A 45-day vacate notice was issued to patrons of El Centro on Jan. 9 after University of California, Santa Barbara administrators concluded that the building is no longer safe for occupants.

A report issued by the Van Sande Structural Consultant group noted severe structural concerns, citing severe dry rot found in wood floor beams, insect infestations, and corrosion of crucial metal support beams underneath. The vacate notice, effective the same day, gives students until Feb. 22 to move decades of art and historical memorabilia out of the 30-year-old building.

Located between the UCSB Library and Broida Hall, El Centro has been a gathering space for students of color, particularly Latinx organizations, and other activist groups since the 1970s. It is widely considered a symbol of the growth and activist efforts of the Chican@ Studies Department.
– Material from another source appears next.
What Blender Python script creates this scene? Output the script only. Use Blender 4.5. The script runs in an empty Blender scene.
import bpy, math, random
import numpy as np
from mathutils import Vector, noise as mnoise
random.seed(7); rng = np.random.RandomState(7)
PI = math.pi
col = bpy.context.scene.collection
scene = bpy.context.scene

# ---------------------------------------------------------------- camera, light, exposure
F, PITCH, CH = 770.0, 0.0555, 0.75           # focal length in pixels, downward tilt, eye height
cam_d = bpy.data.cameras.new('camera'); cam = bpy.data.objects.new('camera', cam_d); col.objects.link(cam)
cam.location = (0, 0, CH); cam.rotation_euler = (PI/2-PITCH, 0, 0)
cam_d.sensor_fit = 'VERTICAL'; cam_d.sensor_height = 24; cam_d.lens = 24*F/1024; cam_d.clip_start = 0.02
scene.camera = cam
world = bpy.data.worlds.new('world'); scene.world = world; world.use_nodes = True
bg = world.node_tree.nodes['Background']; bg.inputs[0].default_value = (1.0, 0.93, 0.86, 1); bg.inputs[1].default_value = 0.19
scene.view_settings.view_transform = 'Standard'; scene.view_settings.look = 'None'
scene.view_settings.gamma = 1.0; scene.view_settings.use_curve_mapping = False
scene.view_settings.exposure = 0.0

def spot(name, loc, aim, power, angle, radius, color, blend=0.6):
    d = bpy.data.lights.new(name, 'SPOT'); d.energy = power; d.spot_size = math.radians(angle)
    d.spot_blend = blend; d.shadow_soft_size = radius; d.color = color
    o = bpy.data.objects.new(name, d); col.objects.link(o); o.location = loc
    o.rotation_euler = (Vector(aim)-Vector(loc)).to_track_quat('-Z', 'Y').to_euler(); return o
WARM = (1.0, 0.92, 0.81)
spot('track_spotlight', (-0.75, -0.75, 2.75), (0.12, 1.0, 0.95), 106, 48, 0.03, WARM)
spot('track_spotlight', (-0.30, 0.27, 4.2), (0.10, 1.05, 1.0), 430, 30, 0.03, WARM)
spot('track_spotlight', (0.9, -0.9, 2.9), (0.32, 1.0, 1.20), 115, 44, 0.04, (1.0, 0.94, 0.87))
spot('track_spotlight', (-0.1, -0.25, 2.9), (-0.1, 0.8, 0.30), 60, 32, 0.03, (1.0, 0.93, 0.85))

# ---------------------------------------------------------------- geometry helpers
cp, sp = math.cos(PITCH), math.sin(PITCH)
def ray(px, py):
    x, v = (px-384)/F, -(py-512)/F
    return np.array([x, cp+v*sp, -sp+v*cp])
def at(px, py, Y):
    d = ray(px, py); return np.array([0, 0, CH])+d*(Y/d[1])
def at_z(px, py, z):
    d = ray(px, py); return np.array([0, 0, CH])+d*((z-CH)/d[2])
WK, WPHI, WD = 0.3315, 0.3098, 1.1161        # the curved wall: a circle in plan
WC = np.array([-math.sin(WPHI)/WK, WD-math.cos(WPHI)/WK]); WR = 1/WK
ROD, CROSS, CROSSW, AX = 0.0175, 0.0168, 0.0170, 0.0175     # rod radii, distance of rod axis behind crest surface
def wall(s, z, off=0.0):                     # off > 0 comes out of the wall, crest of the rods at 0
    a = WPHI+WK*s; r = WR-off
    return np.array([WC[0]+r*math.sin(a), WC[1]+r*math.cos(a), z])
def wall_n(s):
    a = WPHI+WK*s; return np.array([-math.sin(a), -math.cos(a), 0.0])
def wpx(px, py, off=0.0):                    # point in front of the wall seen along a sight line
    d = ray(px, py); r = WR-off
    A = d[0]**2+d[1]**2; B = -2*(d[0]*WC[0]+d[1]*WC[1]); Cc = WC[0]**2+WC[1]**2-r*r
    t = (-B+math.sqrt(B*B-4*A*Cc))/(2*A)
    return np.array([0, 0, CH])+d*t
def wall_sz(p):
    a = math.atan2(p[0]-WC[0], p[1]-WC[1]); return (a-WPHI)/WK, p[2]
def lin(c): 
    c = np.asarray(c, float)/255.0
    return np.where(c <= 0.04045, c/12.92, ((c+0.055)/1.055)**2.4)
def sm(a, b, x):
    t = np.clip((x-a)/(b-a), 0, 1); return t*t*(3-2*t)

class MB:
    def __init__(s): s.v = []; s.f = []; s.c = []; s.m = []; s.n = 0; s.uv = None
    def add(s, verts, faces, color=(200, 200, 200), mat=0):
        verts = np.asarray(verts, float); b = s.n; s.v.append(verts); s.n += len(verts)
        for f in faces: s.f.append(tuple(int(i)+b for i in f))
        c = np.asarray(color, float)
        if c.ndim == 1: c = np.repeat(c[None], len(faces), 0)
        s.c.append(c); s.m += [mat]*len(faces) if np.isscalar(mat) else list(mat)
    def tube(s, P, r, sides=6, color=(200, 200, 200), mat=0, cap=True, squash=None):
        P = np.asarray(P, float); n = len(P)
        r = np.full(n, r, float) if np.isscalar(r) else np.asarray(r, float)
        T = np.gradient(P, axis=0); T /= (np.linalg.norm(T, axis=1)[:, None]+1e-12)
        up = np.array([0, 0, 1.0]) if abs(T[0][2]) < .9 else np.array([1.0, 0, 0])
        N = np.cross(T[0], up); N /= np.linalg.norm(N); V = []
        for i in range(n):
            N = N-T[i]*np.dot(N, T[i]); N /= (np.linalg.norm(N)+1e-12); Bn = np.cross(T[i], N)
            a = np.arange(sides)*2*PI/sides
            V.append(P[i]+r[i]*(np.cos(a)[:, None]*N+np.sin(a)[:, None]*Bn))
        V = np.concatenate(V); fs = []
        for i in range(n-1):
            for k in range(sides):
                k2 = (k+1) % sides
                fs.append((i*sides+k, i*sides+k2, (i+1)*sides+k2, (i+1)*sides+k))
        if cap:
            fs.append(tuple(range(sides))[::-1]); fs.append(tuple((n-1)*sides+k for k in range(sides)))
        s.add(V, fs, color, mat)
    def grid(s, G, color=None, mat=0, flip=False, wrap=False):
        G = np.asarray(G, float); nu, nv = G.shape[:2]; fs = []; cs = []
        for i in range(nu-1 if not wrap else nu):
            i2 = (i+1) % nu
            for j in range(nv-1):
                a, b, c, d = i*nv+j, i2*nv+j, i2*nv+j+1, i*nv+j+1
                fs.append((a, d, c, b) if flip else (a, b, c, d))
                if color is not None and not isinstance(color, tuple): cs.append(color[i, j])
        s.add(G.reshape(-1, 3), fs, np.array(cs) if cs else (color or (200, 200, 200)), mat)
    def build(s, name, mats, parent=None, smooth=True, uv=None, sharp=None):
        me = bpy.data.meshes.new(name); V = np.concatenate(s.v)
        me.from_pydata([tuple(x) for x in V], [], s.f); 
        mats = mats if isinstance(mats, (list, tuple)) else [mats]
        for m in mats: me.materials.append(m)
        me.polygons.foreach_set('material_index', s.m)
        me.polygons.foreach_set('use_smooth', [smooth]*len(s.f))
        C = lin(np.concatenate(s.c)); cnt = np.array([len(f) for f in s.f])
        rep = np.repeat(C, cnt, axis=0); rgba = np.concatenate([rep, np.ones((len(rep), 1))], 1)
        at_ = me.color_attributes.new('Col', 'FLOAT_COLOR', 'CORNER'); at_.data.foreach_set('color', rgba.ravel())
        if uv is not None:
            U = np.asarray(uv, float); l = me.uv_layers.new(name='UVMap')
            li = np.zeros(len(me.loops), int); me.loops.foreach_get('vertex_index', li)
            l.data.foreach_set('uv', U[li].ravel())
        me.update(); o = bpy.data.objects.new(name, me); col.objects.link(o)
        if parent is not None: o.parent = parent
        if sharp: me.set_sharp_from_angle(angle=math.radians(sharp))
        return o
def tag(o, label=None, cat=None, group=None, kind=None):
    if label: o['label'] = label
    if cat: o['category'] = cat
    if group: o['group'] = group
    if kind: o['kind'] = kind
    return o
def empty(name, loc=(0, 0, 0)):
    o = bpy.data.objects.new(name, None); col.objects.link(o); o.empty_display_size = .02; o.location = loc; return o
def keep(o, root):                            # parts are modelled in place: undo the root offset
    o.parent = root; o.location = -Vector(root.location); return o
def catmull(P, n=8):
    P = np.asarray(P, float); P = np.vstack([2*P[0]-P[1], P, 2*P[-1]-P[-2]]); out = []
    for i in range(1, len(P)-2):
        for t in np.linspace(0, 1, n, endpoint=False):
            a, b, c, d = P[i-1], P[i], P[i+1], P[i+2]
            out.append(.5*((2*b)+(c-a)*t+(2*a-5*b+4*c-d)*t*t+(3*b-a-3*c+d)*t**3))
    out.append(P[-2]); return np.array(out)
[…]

At a meeting on Friday, students of Latinx and activist organizations gathered to share their concerns with administrators directly involved with the initial building investigation. Many, like fourth year El Congreso member Cecilia Fernandez, emphasized the idea that “the 45-day deadline is too soon of a notice considering how long these problems have persisted in the building.”
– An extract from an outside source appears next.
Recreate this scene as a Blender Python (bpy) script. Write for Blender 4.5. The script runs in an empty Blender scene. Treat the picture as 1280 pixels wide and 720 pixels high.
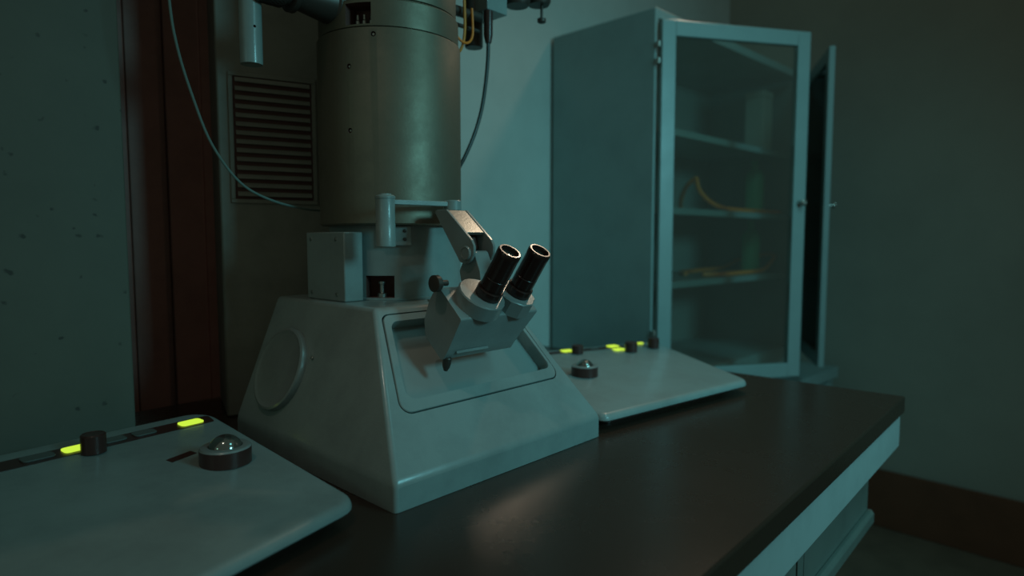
import bpy, bmesh, math, random
from mathutils import Vector, Matrix
random.seed(4)
SC = bpy.context.scene
COL = SC.collection
R = math.radians

# ------------------------------------------------------------------ materials
def mat(name, col, rough=.5, metal=0., noise=0., nscale=30., bump=0., bscale=200., rvar=0., coat=0., tint=None, spec=.5):
    m = bpy.data.materials.new(name); m.use_nodes = True
    nt = m.node_tree; b = nt.nodes['Principled BSDF']
    b.inputs['Base Color'].default_value = (*col, 1)
    b.inputs['Roughness'].default_value = rough
    b.inputs['Metallic'].default_value = metal
    b.inputs['Coat Weight'].default_value = coat
    b.inputs['Coat Roughness'].default_value = .15
    b.inputs['Specular IOR Level'].default_value = spec
    tc = nt.nodes.new('ShaderNodeTexCoord')
    if noise or rvar:
        n = nt.nodes.new('ShaderNodeTexNoise'); n.inputs['Scale'].default_value = nscale
        n.inputs['Detail'].default_value = 6; n.inputs['Roughness'].default_value = .65
        nt.links.new(tc.outputs['Object'], n.inputs['Vector'])
        if noise:
            mx = nt.nodes.new('ShaderNodeMix'); mx.data_type = 'RGBA'
            t = tint or tuple(c * .55 for c in col)
            mr = nt.nodes.new('ShaderNodeMapRange')
            mr.inputs['From Min'].default_value = .42; mr.inputs['From Max'].default_value = .68
            mr.inputs['To Max'].default_value = noise
            nt.links.new(n.outputs['Fac'], mr.inputs['Value'])
            nt.links.new(mr.outputs['Result'], mx.inputs['Factor'])
            mx.inputs['A'].default_value = (*col, 1); mx.inputs['B'].default_value = (*t, 1)
            nt.links.new(mx.outputs['Result'], b.inputs['Base Color'])
        if rvar:
            mr = nt.nodes.new('ShaderNodeMapRange')
            mr.inputs['From Min'].default_value = .35; mr.inputs['From Max'].default_value = .65
            mr.inputs['To Min'].default_value = rough - rvar; mr.inputs['To Max'].default_value = rough + rvar
            nt.links.new(n.outputs['Fac'], mr.inputs['Value'])
            nt.links.new(mr.outputs['Result'], b.inputs['Roughness'])
    if bump:
        n2 = nt.nodes.new('ShaderNodeTexNoise'); n2.inputs['Scale'].default_value = bscale; n2.inputs['Detail'].default_value = 3
        nt.links.new(tc.outputs['Object'], n2.inputs['Vector'])
        bp = nt.nodes.new('ShaderNodeBump'); bp.inputs['Strength'].default_value = bump; bp.inputs['Distance'].default_value = .001
        nt.links.new(n2.outputs['Fac'], bp.inputs['Height']); nt.links.new(bp.outputs['Normal'], b.inputs['Normal'])
    return m

def emat(name, col, s):
    m = mat(name, tuple(c * .3 for c in col), .4)
    b = m.node_tree.nodes['Principled BSDF']
    b.inputs['Emission Color'].default_value = (*col, 1); b.inputs['Emission Strength'].default_value = s
    return m

PAINT = mat('grey_blue_paint', (.275, .345, .335), .38, 0, .45, 9, .25, 420, .06, coat=.35)
PAINT_SIDE = PAINT
PLATE = mat('steel_plate_paint', (.27, .31, .30), .34, .15, .3, 14, .2, 500, .06, coat=.4)
STEEL = mat('brushed_steel', (.42, .43, .40), .38, .9, .3, 12, .15, 300, .08)
COLM = mat('column_metal', (.22, .195, .145), .52, .65, .5, 7, .15, 240, .08)
BLACK = mat('black_plastic', (.06, .024, .02), .32)
BLACKG = mat('glossy_black_barrel', (.03, .014, .012), .24, 0, coat=.15)
DARK = mat('dark_hollow', (.13, .055, .045), .7)
DARKM = mat('dark_gunmetal', (.09, .075, .065), .42, .5, .3, 30)
LENS = mat('lens_glass', (.03, .045, .04), .04, 0, coat=1.)
CHROME = mat('trackball_steel', (.30, .33, .31), .12, .9)
SCREEN = mat('viewing_screen', (.26, .32, .31), .35, 0, .15, 6)
TOWER = mat('dark_grey_green_paint', (.27, .255, .215), .5, 0, .5, 10, .2, 300, .06)
CABP = mat('cabinet_enamel', (.27, .36, .355), .36, 0, .25, 6, .1, 200, .05)
CABI = mat('cabinet_inside', (.30, .36, .33), .5, 0, .3, 5)
TOPM = mat('black_worktop_laminate', (.042, .026, .018), .27, 0, .3, 4, .1, 260, .02, tint=(.034, .026, .020))
APRON = mat('pale_apron_laminate', (.36, .43, .42), .5, 0, .2, 18)
DRAWP = mat('shaded_drawer_paint', (.15, .18, .16), .4, 0, .3, 12)  # paint darkened to carry the shade below the worktop
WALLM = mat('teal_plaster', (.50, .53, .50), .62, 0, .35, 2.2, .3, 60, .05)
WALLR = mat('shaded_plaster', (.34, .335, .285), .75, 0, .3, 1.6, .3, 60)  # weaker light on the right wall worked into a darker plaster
FLOORM = mat('floor_vinyl', (.17, .12, .085), .5, 0, .5, 8, .1, 100)
SKIRT = mat('brown_skirting', (.16, .06, .032), .55, 0, .4, 10)
BOARDSHADE = mat('recess_shade_brown', (.30, .135, .11), .55, 0, .4, 20)  # shade of the wall recess put into a dark colour
CABLE = mat('cable_rubber', (.03, .035, .032), .4)
CABLEL = mat('grey_cable', (.16, .22, .20), .35)
YEL = mat('yellow_wire', (.75, .24, .02), .4)
ORG = mat('orange_wire', (.95, .24, .03), .4)
BTN = mat('grey_button', (.11, .13, .12), .4)
LIT = emat('lit_button', (.62, .90, .06), .95)
RED = mat('red_label', (.35, .03, .02), .5)
WHT = mat('white_label', (.42, .48, .44), .5)
GREENG = mat('green_bottle', (.10, .50, .27), .25)
PALE = mat('pale_box', (.55, .62, .56), .5)

def glass_mat():
    m = bpy.data.materials.new('door_glass'); m.use_nodes = True
    nt = m.node_tree; b = nt.nodes['Principled BSDF']
    b.inputs['Base Color'].default_value = (.85, .93, .9, 1); b.inputs['Roughness'].default_value = .02
    b.inputs['IOR'].default_value = 1.45; b.inputs['Transmission Weight'].default_value = 1
    t = nt.nodes.new('ShaderNodeBsdfTransparent'); t.inputs['Color'].default_value = (.80, .88, .85, 1)
    mx = nt.nodes.new('ShaderNodeMixShader')
    fr = nt.nodes.new('ShaderNodeFresnel'); fr.inputs['IOR'].default_value = 1.5
    g = nt.nodes.new('ShaderNodeBsdfGlossy'); g.inputs['Roughness'].default_value = .04
    nt.links.new(fr.outputs['Fac'], mx.inputs['Fac'])
    nt.links.new(t.outputs[0], mx.inputs[1]); nt.links.new(g.outputs[0], mx.inputs[2])
    du = nt.nodes.new('ShaderNodeBsdfDiffuse'); du.inputs['Color'].default_value = (.5, .45, .4, 1)
    m2 = nt.nodes.new('ShaderNodeMixShader'); m2.inputs['Fac'].default_value = .05
    nt.links.new(mx.outputs[0], m2.inputs[1]); nt.links.new(du.outputs[0], m2.inputs[2])
    nt.links.new(m2.outputs[0], nt.nodes['Material Output'].inputs['Surface'])
    nt.nodes.remove(b)
    return m
GLASS = glass_mat()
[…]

Campus architect Marc Fisher elaborated on the information included within the initial report issued by Van Sande Structural Consultants, detailing the structural investigation as it began with the “soft flooring” of two unused rooms of El Centro last spring.
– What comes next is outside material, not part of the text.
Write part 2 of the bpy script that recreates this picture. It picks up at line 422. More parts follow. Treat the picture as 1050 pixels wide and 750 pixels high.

“We did not fully realize the severity of the situation until we were able to pull those floors up and see the dry rot,” said Fisher. “There was unfortunately no indication that there was a problem before that.”

Air tests conducted in October confirmed that there is nothing that would cause an immediate health concern. Still, administrators such as Campus Building Official Ed Schmittgen, who imposed the 45-day deadline, necessitate the immediacy of the building’s evacuation due to the “severe” risk it poses to occupants in the case of an earthquake, according to seismic codes.

Initially moved to the university as a temporary building, El Centro has far exceeded the average 10-year life span of similar bungalow style buildings. However, similar issues in temporary buildings like the swim team bungalow behind the university pool have led to the building’s demolishment.

Among others, Rosie Bermudez, a UCSB graduate student and advisor to M.U.J.E.R. de UCSB, expressed frustration and distrust over the lack of administrative action taken in the past.

“Students here on this campus have been advocating to make El Centro a permanent space for a very long time, since I’ve been here,” said Bermudez, who began her academic career at UCSB in 2012. “I feel like students’ demands have been recycled for the past 20 years, if not longer. I think that the university—the way that this building has been maintained—I feel like it’s a reflection of the values this university has for this space and the people who occupy it.”

Other student activists have not yet responded for comment.

Administrators insisted that the  future of El Centro is something that both administrators and the chancellor are committed to preserve.

“This was the last thing in the world that I wanted to come out of this,” said Vice Chancellor of Student Affairs Margaret Klawunn, who aided Fisher in his initial investigation of the building. “It was all really around hoping we could move in a good direction with the building, with the significance of the building, with celebrating the work and the activity that you do here.”

Though Klawunn did offer a potential space in Building 434, administrators agreed that they were not yet ready for a long-term solution.